- **PROBLEM DETAILS**: Only the lines from the start of the data through the line containing "LV, [np.concatenate(lf), np.stack([3" should be written out, exactly as they are, with both ends included and the pictures left out.

* START DATA PROVIDED *

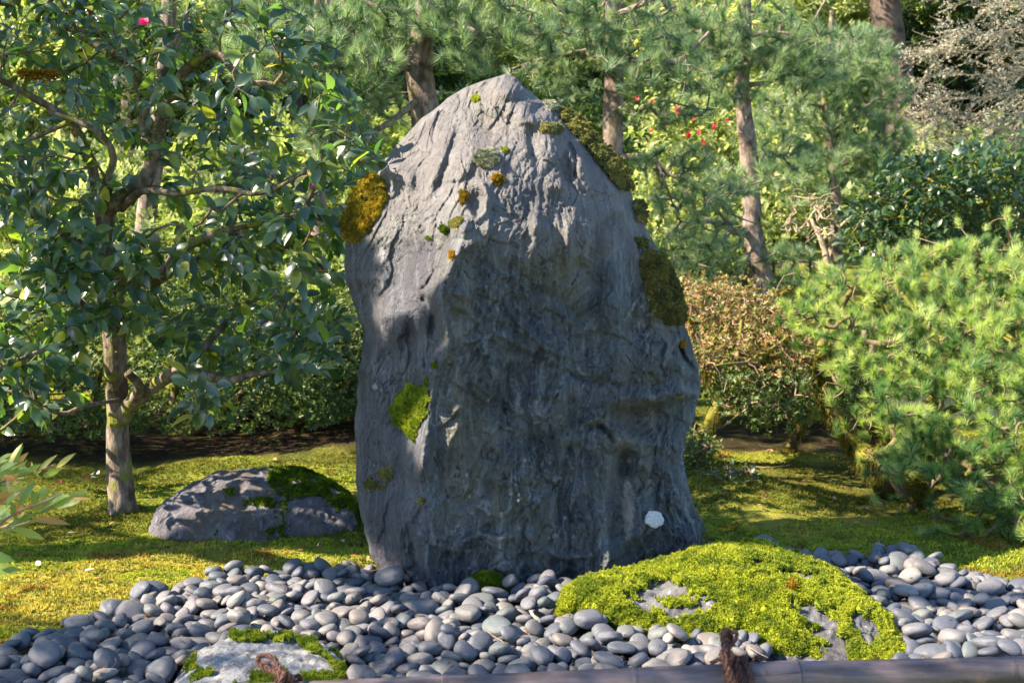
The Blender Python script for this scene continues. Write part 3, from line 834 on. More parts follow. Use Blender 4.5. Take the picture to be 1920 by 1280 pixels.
# the round white lichen
M_LICHEN = NT("white_lichen"); _m = M_LICHEN
M_LICHEN = _m.fin(_m.mix(_m.rng(_m.noise(160.0, _m.pos(), 5.0), 0.35, 0.6), (0.34, 0.34, 0.36), (0.62, 0.61, 0.63)), 0.9, _m.bump(_m.noise(220.0, _m.pos(), 3.0), 0.8, 0.004))
cx0, cy0 = 1227.0, 973.0
a = np.linspace(0, 2 * math.pi, 48, endpoint=False)
rr = 17.0 * (1 + 0.06 * np.sin(2 * a + 1) + 0.045 * np.sin(5 * a) + 0.035 * np.sin(9 * a + 2) + 0.02 * np.sin(17 * a))
iy = lambda X, Yp: np.array([HOST.P[np.argmin(np.abs(PYR - yy)), np.argmin(np.abs(HOST.px[np.argmin(np.abs(PYR - yy)), :NCF] - xx))][1] for xx, yy in zip(X, Yp)])
_A = np.stack([np.concatenate([rr * k_ * np.cos(a) for k_ in (0.3, 0.6, 1)]), np.concatenate([rr * k_ * np.sin(a) for k_ in (0.3, 0.6, 1)]), np.ones(144)], -1)
_y = iy(cx0 + _A[:, 0], cy0 + _A[:, 1]); _s = np.linalg.lstsq(_A, _y, rcond=None)[0]; _off = np.percentile(_A @ _s - _y, 90)
iy2 = iy
iy = lambda X, Yp: 1.0 * (_s[0] * (np.asarray(X) - cx0) + _s[1] * (np.asarray(Yp) - cy0) + _s[2] - _off - 0.003) + 0.0 * (iy2(X, Yp))
rings = []
for s_ in (1.0, 0.93, 0.6, 0.3):
    X = cx0 + rr * s_ * np.cos(a); Yp = cy0 + rr * s_ * np.sin(a)
    rings.append(at(X, Yp, iy(X, Yp) - (0.006 if s_ < 1 else -0.002) - (0.002 if s_ < 0.95 else 0)))
ctr = at(np.array([cx0]), np.array([cy0]), iy([cx0], [cy0]) - 0.008)
LV = np.vstack(rings + [ctr]); lf = []
for r_ in range(3):
    jj = np.arange(48); kk = (jj + 1) % 48
    lf.append(np.stack([r_ * 48 + jj, r_ * 48 + kk, (r_ + 1) * 48 + kk, (r_ + 1) * 48 + jj], -1))
jj = np.arange(48); kk = (jj + 1) % 48
part("lichen_disc", LV, [np.concatenate(lf), np.stack([3 * 48 + jj, 3 * 48 + kk, np.full(48, 192)], -1)], M_LICHEN, stone, label="round white lichen spot low on the right")

# ------------------------------------------------------------------ low boulders
def loaf(st, dback, nrow, ncol, seed, rough=0.02, fine=0.004, pf=2.2, sink=0.12):
    """stations along the boulder: (crest px, crest py, crest distance, front foot py, back reach)"""
    st = np.array(st, float)
    C = at(st[:, 0], st[:, 1], st[:, 2])
    Fy = ground_hit(st[:, 0], st[:, 3])[:, 1]
    s = np.linspace(0, 1, nrow); ss = np.linspace(0, 1, len(st))
    def ip(v):                                     # smooth interpolation between stations
        P, _ = smooth_line(np.stack([ss * 10, v, 0 * v], -1), np.zeros(len(st)), 0.12)
        return np.interp(s * 10, P[:, 0], P[:, 1])
    xc, yc, zc = ip(C[:, 0]), ip(C[:, 1]), ip(C[:, 2])
    yf = np.minimum(ip(Fy), yc - 0.02); yb = yc + np.maximum(ip(st[:, 4]), 0.02)
    tt = np.linspace(-1, 1, ncol)
    w = np.sign(tt) * np.abs(tt) ** 0.75
    Yg = np.where(w[None] < 0, yc[:, None] + (yc - yf)[:, None] * w[None], yc[:, None] + (yb - yc)[:, None] * w[None])
    prof = np.where(w < 0, (1 - np.abs(w) ** pf), (1 - np.abs(w) ** 2.4))
    Z = (zc + sink)[:, None] * prof[None] - sink
    Z = np.maximum(Z, -sink)
    X = np.repeat(xc[:, None], ncol, 1)
    mid = (xc[0] + xc[-1]) / 2
    P = np.stack([X, Yg, Z], -1)
    H = Host(P)
    n = rough * fbm(P * 5 + seed, 3) + 0.4 * rough * ridged(P * (9, 9, 14) + seed, 3) + fine * fbm(P * 38 + seed, 3)
    P = P + H.N * n[..., None]
    return Host(P)

def host_part(host, name, mat, parent, mark=None):
    V = host.P.reshape(-1, 3)
    if mark is None: mark = np.zeros((len(V), 4))
    return part(name, V, host.faces(), mat, parent, True, {'mark': mark})

# mossy boulder in front, right
st = [(1056, 1168, 4.50, 1168, .03), (1066, 1130, 4.56, 1172, .1), (1085, 1108, 4.64, 1180, .2), (1130, 1092, 4.7, 1192, .25), (1200, 1086, 4.75, 1202, .3), (1260, 1070, 4.78, 1208, .3), (1320, 1047, 4.8, 1216, .3), (1400, 1036, 4.8, 1230, .3),
      (1440, 1040, 4.78, 1238, .3), (1500, 1062, 4.74, 1246, .3), (1560, 1092, 4.66, 1250, .28), (1610, 1128, 4.55, 1250, .25), (1648, 1165, 4.42, 1246, .15), (1664, 1195, 4.33, 1236, .06), (1668, 1215, 4.28, 1222, .03)]
B1 = loaf(st, 0, 300, 200, 3.0, 0.026, 0.004, 2.6)
c = B1.P.reshape(-1, 3).mean(0); c[2] = 0
M_GREY = stone_mat("grey_boulder", (0.095, 0.10, 0.115), (0.045, 0.046, 0.055), (0.18, 0.185, 0.20), (0.09, 0.088, 0.07), 1.8, 0.12, (0.42, 0.42, 0.44))
bo = thing("mossy_boulder", c, "low boulder thickly covered in bright yellow-green moss on the pebbles in front of the stone", "boulder")
host_part(B1, "rock_body", M_GREY, bo)
nf = fbm(B1.P * (5, 7, 5) + 3, 4)
mossy = 0.95 + 0.9 * nf + 0.25 * fbm(B1.P * 30, 2)
bare = [[(1175, 1120), (1260, 1085), (1330, 1120), (1250, 1130), (1290, 1150), (1215, 1155)], [(1480, 1125), (1510, 1130), (1560, 1170), (1590, 1215), (1600, 1250), (1540, 1255), (1520, 1210), (1500, 1170)],
        [(1450, 1070), (1500, 1068), (1560, 1095), (1600, 1115), (1560, 1118), (1500, 1095)], [(1260, 1150), (1330, 1120), (1400, 1115), (1350, 1135), (1280, 1165)], [(1360, 1180), (1385, 1170), (1395, 1195), (1390, 1215), (1362, 1210)],
        [(1595, 1140), (1640, 1165), (1650, 1195), (1630, 1200), (1610, 1170)], [(1130, 1165), (1200, 1190), (1250, 1220), (1180, 1210), (1110, 1185)], [(1380, 1060), (1440, 1052), (1440, 1065), (1395, 1072)]]
for poly in bare:
    d_ = (in_poly(B1.px, B1.py, poly) * 2 - 1.0) * poly_edge(B1.px, B1.py, poly)
    mossy = mossy - 1.05 * sstep(-14, 12, d_ + 9 * fbm(B1.P * 25, 3))
base_h = sstep(-0.02, 0.03, B1.P[..., 2])
mossy = sstep(0.0, 0.6, mossy + 0.12 * fbm(B1.P * 70, 2)) * base_h
g = fbm(B1.P * 3 + 30, 2)
grow_moss(B1, mossy, 0.030, bo, MOSS_BRIGHT, rng, 70000, 0.011, 0.0045, "moss_cover", cap=85000, lump=60.0)
tuft = np.clip(1 - np.hypot((B1.px - 1482) / 22, (B1.py - 1104) / 14), 0, 1)
grow_moss(B1, tuft, 0.04, bo, MOSS_ORANGE, rng, 30000, 0.016, 0.005, "moss_patch", "rusty brown moss tuft")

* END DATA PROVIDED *

- **EXERCISE RESULT**:
The Blender Python script for this scene continues. Write part 3, from line 834 on. More parts follow. Use Blender 4.5. Take the picture to be 1920 by 1280 pixels.
# the round white lichen
M_LICHEN = NT("white_lichen"); _m = M_LICHEN
M_LICHEN = _m.fin(_m.mix(_m.rng(_m.noise(160.0, _m.pos(), 5.0), 0.35, 0.6), (0.34, 0.34, 0.36), (0.62, 0.61, 0.63)), 0.9, _m.bump(_m.noise(220.0, _m.pos(), 3.0), 0.8, 0.004))
cx0, cy0 = 1227.0, 973.0
a = np.linspace(0, 2 * math.pi, 48, endpoint=False)
rr = 17.0 * (1 + 0.06 * np.sin(2 * a + 1) + 0.045 * np.sin(5 * a) + 0.035 * np.sin(9 * a + 2) + 0.02 * np.sin(17 * a))
iy = lambda X, Yp: np.array([HOST.P[np.argmin(np.abs(PYR - yy)), np.argmin(np.abs(HOST.px[np.argmin(np.abs(PYR - yy)), :NCF] - xx))][1] for xx, yy in zip(X, Yp)])
_A = np.stack([np.concatenate([rr * k_ * np.cos(a) for k_ in (0.3, 0.6, 1)]), np.concatenate([rr * k_ * np.sin(a) for k_ in (0.3, 0.6, 1)]), np.ones(144)], -1)
_y = iy(cx0 + _A[:, 0], cy0 + _A[:, 1]); _s = np.linalg.lstsq(_A, _y, rcond=None)[0]; _off = np.percentile(_A @ _s - _y, 90)
iy2 = iy
iy = lambda X, Yp: 1.0 * (_s[0] * (np.asarray(X) - cx0) + _s[1] * (np.asarray(Yp) - cy0) + _s[2] - _off - 0.003) + 0.0 * (iy2(X, Yp))
rings = []
for s_ in (1.0, 0.93, 0.6, 0.3):
    X = cx0 + rr * s_ * np.cos(a); Yp = cy0 + rr * s_ * np.sin(a)
    rings.append(at(X, Yp, iy(X, Yp) - (0.006 if s_ < 1 else -0.002) - (0.002 if s_ < 0.95 else 0)))
ctr = at(np.array([cx0]), np.array([cy0]), iy([cx0], [cy0]) - 0.008)
LV = np.vstack(rings + [ctr]); lf = []
for r_ in range(3):
    jj = np.arange(48); kk = (jj + 1) % 48
    lf.append(np.stack([r_ * 48 + jj, r_ * 48 + kk, (r_ + 1) * 48 + kk, (r_ + 1) * 48 + jj], -1))
jj = np.arange(48); kk = (jj + 1) % 48
part("lichen_disc", LV, [np.concatenate(lf), np.stack([3 * 48 + jj, 3 * 48 + kk, np.full(48, 192)], -1)], M_LICHEN, stone, label="round white lichen spot low on the right")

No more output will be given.